As Google prepares to file financial documents this week expected to pave the way for an IPO that would enrich the search firm's founders, backers and hundreds of its employees, America's high-tech hub is at a crossroads, experts said.



After a punishing three-year downturn, a measure of confidence and an appetite for risk are returning to Silicon Valley.



Although the swath of former orchards south of San Francisco has lost some 200,000 jobs in the last three years and remains saddled with some of the highest office vacancy rates in the nation, some say Google's success underscores Silicon Valley's resilience as a hotbed for innovation.



"The Valley does know that we've come out of our funk," said Tim Bajarin, an analyst at Creative Strategies, a Silicon Valley technology market research firm, who said that the dot-com bust may have had a silver lining.



"What it did is it not only shocked us into reality but it forced us back to what have been our roots of a fundamentally solid business strategy," Bajarin said.



Google's campus in Mountain View, California, is emblematic of the Wheel of Fortune character of Silicon Valley, the birthplace of such famed names in technology as Intel Corp., Hewlett-Packard Co., Apple Computer Inc. and Oracle Corp.



Google's sleek, modern buildings once housed another Valley high-flyer that has since fallen on hard times and moved to a smaller space: supercomputer maker Silicon Graphics Inc.



Google's headquarters boast a volleyball court, umbrella-shaded tables outside and grassy fields. Google employees also have access to an on-site masseuse, a workplace luxury that recalls the most recent boom.



GATHERING TURNAROUND?



In a sign of Silicon Valley's gathering turnaround, venture capital firms are now making money for the first time since the dot-com bubble burst.



In 2003, the value of venture firms' investments nationwide rose 8.1 percent, according to a recent survey by Thomson Venture Economics and the National Venture Capital Association.



To put that return in context, they fell 31.5 percent and 37.5 percent in 2001 and 2002 respectively, and observers agree that the broad economy in the region remains a shadow of what it was in the fever-pitch era of the late 1990s.
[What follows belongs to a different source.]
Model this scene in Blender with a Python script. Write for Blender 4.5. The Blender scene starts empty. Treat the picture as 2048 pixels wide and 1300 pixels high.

San Francisco was the fastest-shrinking large city between July 2001 and July 2002, according to U.S. Census data, leading to soaring apartment vacancy rates as dot-com start-ups in the once hip South of Market Street area failed by the bushel.



The vacancy rate for commercial real estate in the heart of Silicon Valley hovered near 25 percent at the end of 2003, and is far higher if unlisted offices are counted, experts said.



That figure is up from a vacancy rate of about 2.5 percent at the end of 2000. Rents have plunged by more than half.



"There's been a recession of sorts, but nothing like these huge numbers in San Jose, San Francisco and even Oakland," said Joe Hurd, senior economist for the UCLA Anderson Forecast.



But there are anecdotal signs that the mood in the Valley may be brightening.



One Cisco Systems Inc. employee said more engineers and sales executives have gone back to driving their flashy sports cars to the office now that the worst is over.



For a while, she noted many had opted to drive their second cars, more staid sedans in a show of a kind of solidarity with the recently unemployed.



"It is exciting to be in the Valley again, but the bad news is traffic jams are back," Bajarin said.